• Entries supplied
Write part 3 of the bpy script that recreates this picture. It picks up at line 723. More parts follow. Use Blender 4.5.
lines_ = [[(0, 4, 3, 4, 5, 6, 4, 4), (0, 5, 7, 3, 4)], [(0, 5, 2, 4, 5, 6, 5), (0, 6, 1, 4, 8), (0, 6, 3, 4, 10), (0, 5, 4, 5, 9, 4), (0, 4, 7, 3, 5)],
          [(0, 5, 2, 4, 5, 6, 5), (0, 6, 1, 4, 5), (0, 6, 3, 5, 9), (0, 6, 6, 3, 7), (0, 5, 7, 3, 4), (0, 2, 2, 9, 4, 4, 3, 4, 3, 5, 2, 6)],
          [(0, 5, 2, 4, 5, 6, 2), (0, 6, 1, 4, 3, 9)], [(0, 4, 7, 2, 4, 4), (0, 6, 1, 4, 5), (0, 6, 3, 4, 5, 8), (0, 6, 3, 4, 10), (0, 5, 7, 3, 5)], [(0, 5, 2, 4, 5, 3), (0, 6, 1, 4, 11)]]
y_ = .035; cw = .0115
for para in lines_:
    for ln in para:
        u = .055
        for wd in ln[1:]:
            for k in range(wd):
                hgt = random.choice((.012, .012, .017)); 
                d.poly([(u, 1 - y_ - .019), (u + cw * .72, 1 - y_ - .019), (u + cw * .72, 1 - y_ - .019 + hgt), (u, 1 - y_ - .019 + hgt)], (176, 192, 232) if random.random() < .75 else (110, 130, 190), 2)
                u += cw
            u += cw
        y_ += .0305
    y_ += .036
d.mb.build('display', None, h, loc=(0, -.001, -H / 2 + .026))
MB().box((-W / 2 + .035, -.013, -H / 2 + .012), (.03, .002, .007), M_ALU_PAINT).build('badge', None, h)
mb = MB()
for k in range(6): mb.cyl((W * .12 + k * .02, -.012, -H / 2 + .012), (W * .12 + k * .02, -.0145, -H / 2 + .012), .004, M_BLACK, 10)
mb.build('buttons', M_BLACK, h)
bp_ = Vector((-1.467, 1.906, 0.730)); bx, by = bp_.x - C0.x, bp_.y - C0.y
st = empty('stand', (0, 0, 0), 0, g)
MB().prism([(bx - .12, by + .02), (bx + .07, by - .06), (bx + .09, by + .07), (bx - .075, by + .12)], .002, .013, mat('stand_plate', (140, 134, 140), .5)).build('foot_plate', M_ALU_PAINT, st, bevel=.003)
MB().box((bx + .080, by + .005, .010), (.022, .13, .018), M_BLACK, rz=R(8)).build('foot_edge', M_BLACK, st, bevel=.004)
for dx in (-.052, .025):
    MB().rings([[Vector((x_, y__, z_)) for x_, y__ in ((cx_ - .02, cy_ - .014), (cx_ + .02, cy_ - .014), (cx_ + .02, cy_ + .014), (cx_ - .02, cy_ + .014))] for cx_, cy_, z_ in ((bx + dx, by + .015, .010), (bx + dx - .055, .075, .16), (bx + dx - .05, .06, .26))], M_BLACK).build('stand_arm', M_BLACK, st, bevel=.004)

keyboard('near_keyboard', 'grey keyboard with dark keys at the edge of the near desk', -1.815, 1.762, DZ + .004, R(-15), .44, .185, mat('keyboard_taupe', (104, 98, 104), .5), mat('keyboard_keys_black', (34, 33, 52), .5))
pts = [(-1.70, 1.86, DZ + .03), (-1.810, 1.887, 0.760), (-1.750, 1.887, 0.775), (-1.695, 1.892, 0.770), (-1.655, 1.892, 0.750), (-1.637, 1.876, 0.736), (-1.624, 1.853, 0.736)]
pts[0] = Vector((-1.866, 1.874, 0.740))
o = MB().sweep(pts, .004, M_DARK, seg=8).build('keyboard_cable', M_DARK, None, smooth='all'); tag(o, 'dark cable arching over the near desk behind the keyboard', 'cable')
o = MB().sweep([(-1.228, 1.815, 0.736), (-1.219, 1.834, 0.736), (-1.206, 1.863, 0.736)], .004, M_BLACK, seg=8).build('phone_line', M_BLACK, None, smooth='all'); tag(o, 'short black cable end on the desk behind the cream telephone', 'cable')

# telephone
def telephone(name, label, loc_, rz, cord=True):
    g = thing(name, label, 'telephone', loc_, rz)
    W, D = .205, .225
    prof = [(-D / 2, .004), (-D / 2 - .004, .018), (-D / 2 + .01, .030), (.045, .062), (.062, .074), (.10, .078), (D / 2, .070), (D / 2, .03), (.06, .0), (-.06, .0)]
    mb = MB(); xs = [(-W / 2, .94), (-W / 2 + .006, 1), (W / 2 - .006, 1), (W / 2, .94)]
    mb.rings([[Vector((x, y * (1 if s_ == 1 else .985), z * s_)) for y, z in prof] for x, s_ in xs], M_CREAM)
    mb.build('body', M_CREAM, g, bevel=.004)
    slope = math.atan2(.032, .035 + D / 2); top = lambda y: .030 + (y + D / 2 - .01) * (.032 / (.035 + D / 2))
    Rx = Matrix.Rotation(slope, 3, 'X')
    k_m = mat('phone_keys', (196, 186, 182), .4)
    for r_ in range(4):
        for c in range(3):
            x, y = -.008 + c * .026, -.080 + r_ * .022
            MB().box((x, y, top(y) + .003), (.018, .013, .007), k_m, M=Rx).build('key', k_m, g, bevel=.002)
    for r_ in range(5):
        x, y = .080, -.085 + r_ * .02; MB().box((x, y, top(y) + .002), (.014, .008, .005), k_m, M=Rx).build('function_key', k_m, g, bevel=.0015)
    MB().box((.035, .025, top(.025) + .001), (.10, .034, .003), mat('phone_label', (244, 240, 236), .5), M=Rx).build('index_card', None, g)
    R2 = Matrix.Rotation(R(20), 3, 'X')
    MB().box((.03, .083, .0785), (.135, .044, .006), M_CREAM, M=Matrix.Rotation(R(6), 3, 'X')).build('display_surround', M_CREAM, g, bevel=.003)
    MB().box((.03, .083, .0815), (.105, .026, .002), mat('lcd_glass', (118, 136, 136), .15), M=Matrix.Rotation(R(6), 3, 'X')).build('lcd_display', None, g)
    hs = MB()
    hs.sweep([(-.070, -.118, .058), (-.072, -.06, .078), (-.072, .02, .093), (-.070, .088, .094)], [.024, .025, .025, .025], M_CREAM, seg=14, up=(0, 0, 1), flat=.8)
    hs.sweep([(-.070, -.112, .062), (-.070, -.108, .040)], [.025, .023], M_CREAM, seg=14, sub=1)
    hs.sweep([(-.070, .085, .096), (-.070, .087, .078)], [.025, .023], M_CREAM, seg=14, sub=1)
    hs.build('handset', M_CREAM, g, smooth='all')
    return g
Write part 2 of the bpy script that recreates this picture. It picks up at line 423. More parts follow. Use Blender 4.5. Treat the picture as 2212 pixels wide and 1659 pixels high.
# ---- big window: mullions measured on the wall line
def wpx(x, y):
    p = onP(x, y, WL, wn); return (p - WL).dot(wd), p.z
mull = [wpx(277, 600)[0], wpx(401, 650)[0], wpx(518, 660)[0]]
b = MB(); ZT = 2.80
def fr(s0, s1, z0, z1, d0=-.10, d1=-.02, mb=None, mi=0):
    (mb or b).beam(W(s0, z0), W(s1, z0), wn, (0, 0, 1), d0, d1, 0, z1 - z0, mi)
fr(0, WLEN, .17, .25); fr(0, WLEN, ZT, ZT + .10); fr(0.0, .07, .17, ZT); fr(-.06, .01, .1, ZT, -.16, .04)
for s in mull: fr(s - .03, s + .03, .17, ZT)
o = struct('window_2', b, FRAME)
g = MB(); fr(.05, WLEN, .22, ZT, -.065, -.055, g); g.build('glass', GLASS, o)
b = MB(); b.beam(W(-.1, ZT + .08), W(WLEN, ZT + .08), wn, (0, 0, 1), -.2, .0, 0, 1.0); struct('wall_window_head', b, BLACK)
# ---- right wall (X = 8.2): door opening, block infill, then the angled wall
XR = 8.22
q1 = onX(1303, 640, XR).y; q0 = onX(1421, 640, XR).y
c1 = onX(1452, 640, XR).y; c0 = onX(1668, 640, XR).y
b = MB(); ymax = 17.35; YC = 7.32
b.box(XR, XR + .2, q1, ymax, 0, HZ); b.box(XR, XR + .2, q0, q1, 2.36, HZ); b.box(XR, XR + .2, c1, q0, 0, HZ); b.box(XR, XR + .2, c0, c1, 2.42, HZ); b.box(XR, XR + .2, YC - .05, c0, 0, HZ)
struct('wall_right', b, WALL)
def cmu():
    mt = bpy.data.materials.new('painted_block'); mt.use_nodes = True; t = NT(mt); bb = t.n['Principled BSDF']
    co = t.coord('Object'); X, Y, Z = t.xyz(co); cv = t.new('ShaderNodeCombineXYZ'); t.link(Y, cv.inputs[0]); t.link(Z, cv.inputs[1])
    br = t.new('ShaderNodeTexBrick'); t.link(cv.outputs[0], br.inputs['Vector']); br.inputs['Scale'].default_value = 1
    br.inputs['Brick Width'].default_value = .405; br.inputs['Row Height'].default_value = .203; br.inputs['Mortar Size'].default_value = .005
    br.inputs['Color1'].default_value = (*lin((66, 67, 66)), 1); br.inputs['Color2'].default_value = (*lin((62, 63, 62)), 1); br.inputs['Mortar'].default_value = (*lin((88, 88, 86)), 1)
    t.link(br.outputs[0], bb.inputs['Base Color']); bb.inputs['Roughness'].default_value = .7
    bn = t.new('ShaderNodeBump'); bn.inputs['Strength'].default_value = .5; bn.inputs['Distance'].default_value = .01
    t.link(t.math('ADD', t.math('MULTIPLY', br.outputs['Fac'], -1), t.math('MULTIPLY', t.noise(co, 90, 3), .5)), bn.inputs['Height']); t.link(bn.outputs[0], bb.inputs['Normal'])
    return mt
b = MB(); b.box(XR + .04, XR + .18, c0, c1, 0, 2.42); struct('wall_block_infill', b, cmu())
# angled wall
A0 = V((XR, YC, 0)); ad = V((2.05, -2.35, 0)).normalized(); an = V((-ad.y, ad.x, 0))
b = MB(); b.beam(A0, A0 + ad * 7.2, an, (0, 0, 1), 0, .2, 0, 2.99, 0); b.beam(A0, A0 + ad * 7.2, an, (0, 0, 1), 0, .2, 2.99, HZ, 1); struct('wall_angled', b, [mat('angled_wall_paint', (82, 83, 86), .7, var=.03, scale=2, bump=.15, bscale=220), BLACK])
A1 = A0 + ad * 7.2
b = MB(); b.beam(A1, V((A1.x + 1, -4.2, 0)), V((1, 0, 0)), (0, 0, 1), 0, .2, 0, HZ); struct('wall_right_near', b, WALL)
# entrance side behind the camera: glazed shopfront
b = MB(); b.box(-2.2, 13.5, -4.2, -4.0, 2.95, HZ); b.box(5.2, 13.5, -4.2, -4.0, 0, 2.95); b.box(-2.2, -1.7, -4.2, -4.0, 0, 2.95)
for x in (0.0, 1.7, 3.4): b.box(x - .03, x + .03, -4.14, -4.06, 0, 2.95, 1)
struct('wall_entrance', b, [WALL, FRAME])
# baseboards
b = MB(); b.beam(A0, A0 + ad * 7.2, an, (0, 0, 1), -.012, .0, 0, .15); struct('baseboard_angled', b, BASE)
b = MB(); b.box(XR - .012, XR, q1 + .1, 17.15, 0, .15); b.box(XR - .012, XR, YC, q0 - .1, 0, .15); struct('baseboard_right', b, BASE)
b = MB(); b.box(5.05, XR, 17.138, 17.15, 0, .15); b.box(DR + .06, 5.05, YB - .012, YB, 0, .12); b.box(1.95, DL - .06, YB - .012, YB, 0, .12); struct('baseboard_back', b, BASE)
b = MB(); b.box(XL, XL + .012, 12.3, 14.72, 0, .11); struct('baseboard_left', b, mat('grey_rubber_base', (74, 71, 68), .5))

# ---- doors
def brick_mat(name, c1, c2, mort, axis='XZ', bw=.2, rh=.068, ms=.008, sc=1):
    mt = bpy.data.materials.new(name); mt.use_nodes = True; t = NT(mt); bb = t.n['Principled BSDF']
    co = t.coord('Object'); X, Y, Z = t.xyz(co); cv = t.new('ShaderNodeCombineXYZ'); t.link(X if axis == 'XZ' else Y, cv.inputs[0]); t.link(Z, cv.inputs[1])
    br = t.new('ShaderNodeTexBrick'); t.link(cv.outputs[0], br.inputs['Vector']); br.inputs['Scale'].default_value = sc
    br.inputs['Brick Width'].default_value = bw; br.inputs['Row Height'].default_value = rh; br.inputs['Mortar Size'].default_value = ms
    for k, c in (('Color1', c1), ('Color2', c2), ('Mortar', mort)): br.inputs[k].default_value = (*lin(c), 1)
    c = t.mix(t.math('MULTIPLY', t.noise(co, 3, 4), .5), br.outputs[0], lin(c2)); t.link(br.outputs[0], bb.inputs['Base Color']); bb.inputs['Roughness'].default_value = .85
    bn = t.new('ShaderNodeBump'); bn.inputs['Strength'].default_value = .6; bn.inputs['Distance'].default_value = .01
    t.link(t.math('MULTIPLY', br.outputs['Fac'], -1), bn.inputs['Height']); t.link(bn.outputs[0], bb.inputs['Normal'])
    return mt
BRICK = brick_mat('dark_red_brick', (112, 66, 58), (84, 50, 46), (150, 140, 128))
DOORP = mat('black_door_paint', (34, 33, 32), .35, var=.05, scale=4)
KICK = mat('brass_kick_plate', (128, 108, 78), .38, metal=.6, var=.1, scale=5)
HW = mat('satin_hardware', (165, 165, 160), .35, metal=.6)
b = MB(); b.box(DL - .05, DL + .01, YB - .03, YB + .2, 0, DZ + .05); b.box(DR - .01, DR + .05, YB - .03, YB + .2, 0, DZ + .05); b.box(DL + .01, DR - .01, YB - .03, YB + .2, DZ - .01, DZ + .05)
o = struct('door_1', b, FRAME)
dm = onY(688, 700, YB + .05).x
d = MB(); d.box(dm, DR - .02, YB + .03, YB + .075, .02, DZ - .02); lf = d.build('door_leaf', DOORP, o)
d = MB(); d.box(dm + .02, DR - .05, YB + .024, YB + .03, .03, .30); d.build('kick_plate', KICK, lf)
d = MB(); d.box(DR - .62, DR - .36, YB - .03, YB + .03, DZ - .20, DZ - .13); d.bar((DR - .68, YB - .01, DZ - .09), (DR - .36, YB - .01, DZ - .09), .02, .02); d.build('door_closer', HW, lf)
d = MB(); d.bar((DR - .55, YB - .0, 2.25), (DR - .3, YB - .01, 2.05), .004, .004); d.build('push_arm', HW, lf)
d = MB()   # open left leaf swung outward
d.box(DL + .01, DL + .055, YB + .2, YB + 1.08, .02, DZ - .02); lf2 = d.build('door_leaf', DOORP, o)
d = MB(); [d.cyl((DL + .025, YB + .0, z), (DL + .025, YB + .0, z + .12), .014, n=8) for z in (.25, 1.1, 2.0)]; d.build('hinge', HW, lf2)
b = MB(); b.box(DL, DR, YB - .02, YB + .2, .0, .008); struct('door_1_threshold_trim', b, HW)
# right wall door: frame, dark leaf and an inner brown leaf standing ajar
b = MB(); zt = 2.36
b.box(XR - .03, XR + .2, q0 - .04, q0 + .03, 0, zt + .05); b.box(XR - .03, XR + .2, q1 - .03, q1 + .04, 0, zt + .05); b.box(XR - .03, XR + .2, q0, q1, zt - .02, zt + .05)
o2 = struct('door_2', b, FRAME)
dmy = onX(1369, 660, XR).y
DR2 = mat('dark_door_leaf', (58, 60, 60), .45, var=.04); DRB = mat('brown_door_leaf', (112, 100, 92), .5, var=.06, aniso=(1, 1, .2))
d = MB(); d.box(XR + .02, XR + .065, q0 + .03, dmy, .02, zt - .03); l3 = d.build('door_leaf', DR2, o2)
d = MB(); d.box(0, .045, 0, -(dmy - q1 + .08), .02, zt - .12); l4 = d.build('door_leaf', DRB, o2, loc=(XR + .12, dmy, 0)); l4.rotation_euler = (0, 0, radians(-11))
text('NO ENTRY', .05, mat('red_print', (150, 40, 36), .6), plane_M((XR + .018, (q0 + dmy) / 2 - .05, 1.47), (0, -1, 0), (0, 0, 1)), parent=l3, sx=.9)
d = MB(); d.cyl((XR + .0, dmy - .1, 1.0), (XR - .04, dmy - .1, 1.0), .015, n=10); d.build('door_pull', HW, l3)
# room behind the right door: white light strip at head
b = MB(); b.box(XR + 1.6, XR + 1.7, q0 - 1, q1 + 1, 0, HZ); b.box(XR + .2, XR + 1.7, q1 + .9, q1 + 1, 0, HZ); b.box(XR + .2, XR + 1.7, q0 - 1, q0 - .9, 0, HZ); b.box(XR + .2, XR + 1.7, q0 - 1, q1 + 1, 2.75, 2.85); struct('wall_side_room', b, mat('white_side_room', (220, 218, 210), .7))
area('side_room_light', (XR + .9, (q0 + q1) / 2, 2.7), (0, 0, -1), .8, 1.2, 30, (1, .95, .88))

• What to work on
From the entries above, extract every line where the word "this" appears.

• Problem solution
Write part 3 of the bpy script that recreates this picture. It picks up at line 723. More parts follow. Use Blender 4.5.
Write part 2 of the bpy script that recreates this picture. It picks up at line 423. More parts follow. Use Blender 4.5. Treat the picture as 2212 pixels wide and 1659 pixels high.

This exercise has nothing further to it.